“L’Or”: les pionniers ne gagnent pas toujours

“L’Or”: les pionniers ne gagnent pas toujours

L’histoire officielle ne retient que les vainqueurs. On célèbre les chercheurs d’or qui ont bâti la Californie, les self-made men qui ont transformé une terre vierge en empire. Mais ceux qui ont défriché le terrain, ceux qui ont creusé avant tout le monde, ceux-là finissent toujours par se faire déposséder. Blaise Cendrars le sait, et c’est ce qu’il raconte dans “L’Or“.

Johann August Sutter avait tout compris avant tout le monde. Il arrive en Californie quand elle n’est encore qu’un bout de territoire mexicain oublié, fonde une colonie florissante et devient l’un des hommes les plus puissants de la région. Il a l’instinct du pionnier, celui qui voit plus loin que les autres. Mais un pionnier n’est jamais qu’un éclaireur, un homme qui prépare le terrain pour les suivants. Quand ces suivants débarquent, il est déjà condamné.
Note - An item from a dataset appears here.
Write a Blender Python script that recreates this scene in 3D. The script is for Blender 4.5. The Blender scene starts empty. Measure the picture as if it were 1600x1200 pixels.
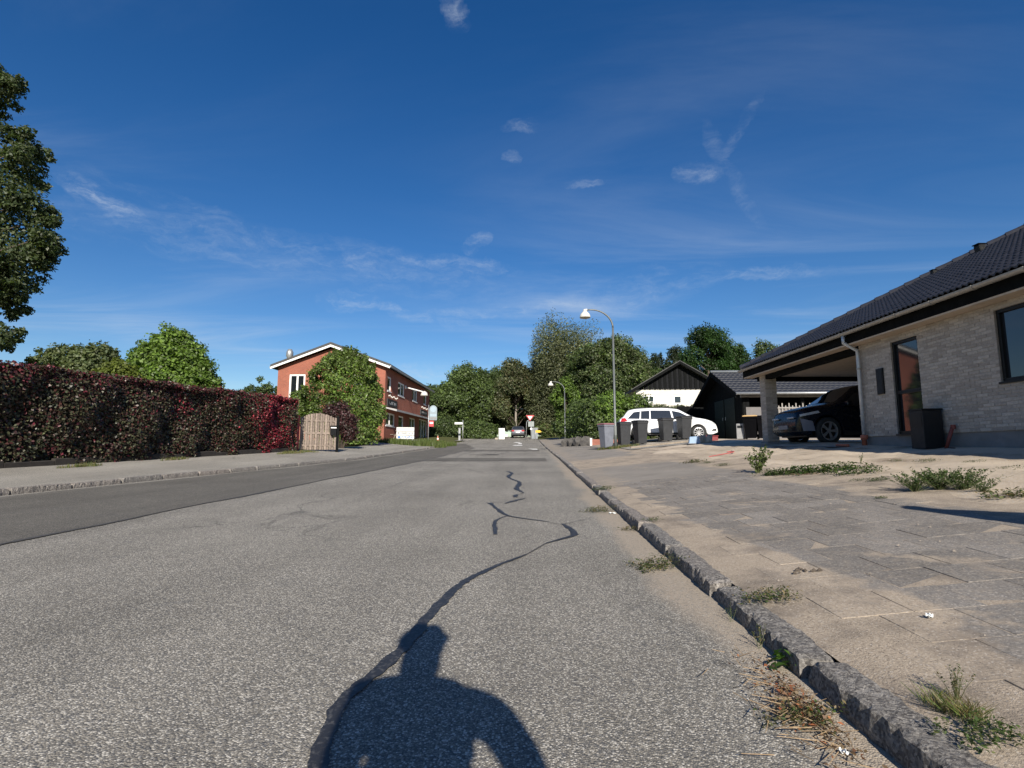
import bpy, bmesh, math, random
import numpy as np
from mathutils import Vector, Matrix

R = math.radians
SC = bpy.context.scene
COL = SC.collection

# ------------------------------------------------------------------ camera, sky, sun, exposure
CAM_H, FPX = 0.85, 845.0
PITCH, YAW = math.atan(106 / FPX), R(2.3)
cam = bpy.data.cameras.new('camera')
cam.sensor_width = 36
cam.lens = 36 * FPX / 1600
cam.clip_start, cam.clip_end = 0.02, 3000
camo = bpy.data.objects.new('camera', cam)
COL.objects.link(camo)
camo.location = (0, 0, CAM_H)
camo.rotation_euler = (math.pi / 2 + PITCH, 0, YAW)
SC.camera = camo

SUN_EL, SUN_AZ = R(30), R(9.5)          # azimuth: degrees to the right of straight behind the camera
sun_dir = Vector((math.sin(SUN_AZ) * math.cos(SUN_EL), -math.cos(SUN_AZ) * math.cos(SUN_EL), math.sin(SUN_EL)))
sl = bpy.data.lights.new('sun', 'SUN')
sl.energy, sl.angle, sl.color = 4.5, R(0.53), (1.0, 0.93, 0.82)
slo = bpy.data.objects.new('sun', sl)
COL.objects.link(slo)
slo.rotation_euler = (-sun_dir).to_track_quat('-Z', 'Y').to_euler()
slo.location = (0, -20, 30)

SC.view_settings.view_transform = 'Standard'
SC.view_settings.look = 'None'
SC.view_settings.exposure = 0.72
SC.view_settings.gamma = 1.0
SC.cycles.use_denoising = True
SC.cycles.max_bounces = 6
SC.cycles.transparent_max_bounces = 8

world = bpy.data.worlds.new('World')
SC.world = world
world.use_nodes = True
wt = world.node_tree
wt.nodes.clear()

class NT:
    """small helper for writing node trees"""
    def __init__(s, tree): s.t = tree
    def n(s, typ, **kw):
        nd = s.t.nodes.new(typ)
        for k, v in kw.items(): setattr(nd, k, v)
        return nd
    def put(s, sock, v):
        if hasattr(v, 'is_linked'): s.t.links.new(v, sock)
        else:
            if isinstance(v, tuple) and len(v) == 3 and sock.type == 'RGBA': v = v + (1,)
            sock.default_value = v
    def math(s, op, a, b=0.0, c=None, clamp=False):
        nd = s.n('ShaderNodeMath', operation=op, use_clamp=clamp)
        s.put(nd.inputs[0], a); s.put(nd.inputs[1], b)
        if c is not None: s.put(nd.inputs[2], c)
        return nd.outputs[0]
    def noise(s, vec, scale, detail=3.0, rough=0.55, dist=0.0):
        nd = s.n('ShaderNodeTexNoise')
        if vec is not None: s.put(nd.inputs['Vector'], vec)
        s.put(nd.inputs['Scale'], scale); s.put(nd.inputs['Detail'], detail)
        s.put(nd.inputs['Roughness'], rough); s.put(nd.inputs['Distortion'], dist)
        return nd.outputs['Fac']
    def voro(s, vec, scale, feature='F1', out='Distance', rnd=1.0):
        nd = s.n('ShaderNodeTexVoronoi', feature=feature)
        if vec is not None: s.put(nd.inputs['Vector'], vec)
        s.put(nd.inputs['Scale'], scale)
        s.put(nd.inputs['Randomness'], rnd)
        return nd.outputs[out]
    def mapr(s, v, a, b, c=0.0, d=1.0, smooth=False):
        nd = s.n('ShaderNodeMapRange', interpolation_type='SMOOTHSTEP' if smooth else 'LINEAR')
        s.put(nd.inputs[0], v)
        for i, q in enumerate((a, b, c, d)): s.put(nd.inputs[i + 1], q)
        return nd.outputs[0]
    def mix(s, f, a, b, mode='MIX'):
        nd = s.n('ShaderNodeMix', data_type='RGBA', blend_type=mode)
        s.put(nd.inputs[0], f); s.put(nd.inputs[6], a); s.put(nd.inputs[7], b)
        return nd.outputs[2]
    def ramp(s, f, stops):
        nd = s.n('ShaderNodeValToRGB')
        el = nd.color_ramp.elements
        while len(el) < len(stops): el.new(0.5)
        for e, (p, c) in zip(el, stops): e.position = p; e.color = tuple(c) + (1,)
        s.put(nd.inputs[0], f)
        return nd.outputs[0]
    def pos(s): return s.n('ShaderNodeNewGeometry').outputs['Position']
    def xyz(s, v):
        nd = s.n('ShaderNodeSeparateXYZ'); s.put(nd.inputs[0], v); return nd.outputs
    def comb(s, x, y, z=0.0):
        nd = s.n('ShaderNodeCombineXYZ')
        for i, q in enumerate((x, y, z)): s.put(nd.inputs[i], q)
        return nd.outputs[0]
    def bump(s, h, strength=0.4, dist=0.01, normal=None):
        nd = s.n('ShaderNodeBump')
        s.put(nd.inputs['Strength'], strength); s.put(nd.inputs['Distance'], dist); s.put(nd.inputs['Height'], h)
        if normal is not None: s.put(nd.inputs['Normal'], normal)
        return nd.outputs[0]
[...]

Le paradoxe est cruel : Sutter est le propriétaire des terres où l’or est découvert, mais c’est cette découverte qui le détruit. Une armée de prospecteurs afflue, s’installe sans vergogne, ravage son domaine, vole ses récoltes. La loi ne suit pas, la justice non plus. Il n’y a pas de justice pour ceux qui ont eu raison trop tôt. En quelques mois, il perd tout, réduit à errer dans les couloirs du pouvoir pour tenter de récupérer ce qui lui appartient. Il mourra en 1880, dans l’indifférence totale, pendant que les villes de Californie prospèrent sur les ruines de son rêve.

Cendrars ne cherche pas à sauver Sutter. Il ne le rend ni plus grand, ni plus tragique qu’il ne l’était. Il coupe dans le récit, ne garde que les faits essentiels, raconte la chute comme une évidence. Il n’y a pas de morale, pas de message sous-jacent. Juste une leçon froide et implacable : les pionniers sont faits pour être oubliés.

C’est ce qui rend “L’Or” si moderne. On peut y voir l’histoire de n’importe quel visionnaire balayé par plus rapide, plus opportuniste, plus vorace que lui. Les startups qui explosent avant d’être absorbées, les artistes révolutionnaires qui finissent copiés et dépassés, les inventeurs dont les brevets enrichissent d’autres. Toujours la même mécanique : on n’exploite jamais ce qu’on découvre. Sutter n’a pas compris qu’il n’était qu’un jalon dans l’Histoire. Cendrars, lui, l’a bien compris. Et c’est pour ça que “L’Or” est un roman encore aussi fort aujourd’hui.